俳句の未来は現代俳句協会が創造する 

高野ムツオ

 

 現代俳句協会は1947年 (昭和22年) 9月1日に結成されました。表現の自由を前提として現代俳句の社会的地位の向上と俳人の生活の相互扶助などを目的としました。1958年あたりから会員希望者が増え、入会審査のため既会員による選挙制を導入しました。1988年 (昭和63年) に当時の会長金子兜太が「質に閉じこもる方向から広く門戸を開いて質を育ててゆく方向」を主導して、選挙のハードルを低くし、さらなる会員増強に踏み切りました。結果、当時の俳句ブームにも乗って、一時期は会員数が1万名に迫る勢いとなりましたが、その後、少子高齢化などの影響により会員数は減少し、現在は約4200名に留まっています。

 現代俳句協会は『昭和俳句作品年表戦後篇』や個人句集などの出版、月刊『現代俳句』、『現代俳句年鑑』の編集発行、「現代俳句協会賞」、「兜太現代俳句新人賞」などの顕彰はじめ多方面に活動を展開しています。

 その活動は、会員の年会費の収入によるところがほとんどです。会員の減少は慢性的な収入減をもたらしてきています。そこで、会員増強のさまざまな工夫を凝らし会員増強が喫緊の課題であるのは今も変わりがありません。

 現代俳句協会はこの厳しい状況のもと、数年来の中村和弘前会長の主導と協会役員の努力により、昨年、任意団体から一般社団法人へと団体のあり方を一新しました。協会史77年の中でも画期的なことです。法人化によって現代俳句協会がより社会的な地位を築き、さらに多角的に活動が展開できると期待できます。

 そのような課題と展望の時期に現代俳句協会長の任を担うこととなりました。もとより非力ではございますが、現代俳句協会成立と同じ年に生まれた77歳の私が引き継ぐことに宿命のようなものを感じています。

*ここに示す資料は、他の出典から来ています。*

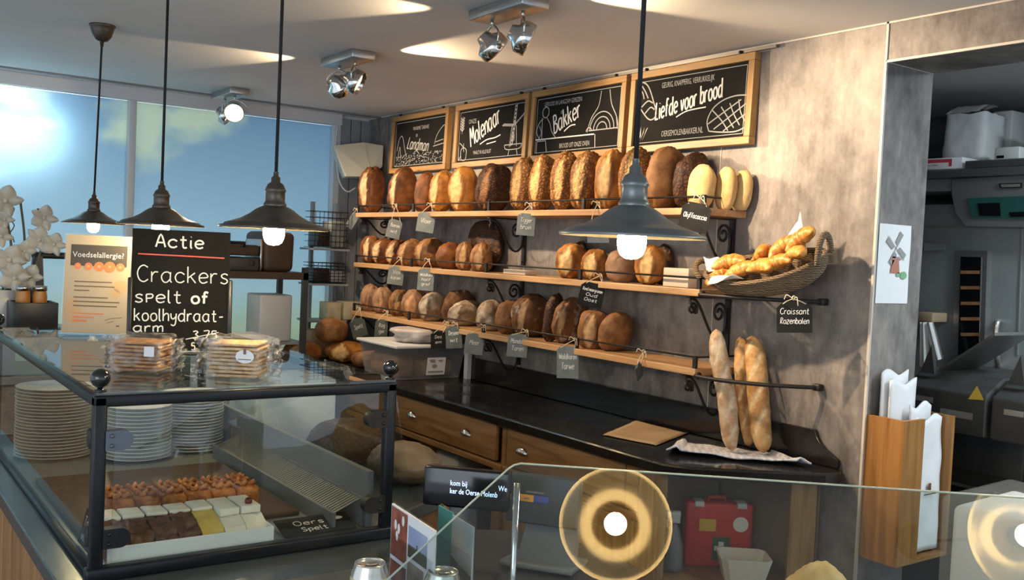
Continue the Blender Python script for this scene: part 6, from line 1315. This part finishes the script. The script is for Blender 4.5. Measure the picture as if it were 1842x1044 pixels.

 現代俳句協会は何より表現の自由を標榜する団体です。有季定型も無季定型も自由律も俳句です。季題もまた重要な発想方法の一つ。文語仮名遣い、口語仮名遣い、一行、多行、分ち書き、など、どの表記も表現も認め合い、日本語以外の言語による俳句もまた俳句なのです。結社の主宰者も誌友も無所属も同じ現代俳句協会の平等な一会員なのです。そう認めあった上で俳句を作り、同時に俳句はどうあればよいか、これもまた自由に主張し論じ合い、この言葉の饗宴にこそ俳句の魅力があります。互いに現在只今の俳句を楽しみながら、俳句をこれからの若い世代に伝えていく手立てを探っていきます。
 俳句の未来は現代俳句協会が創造する。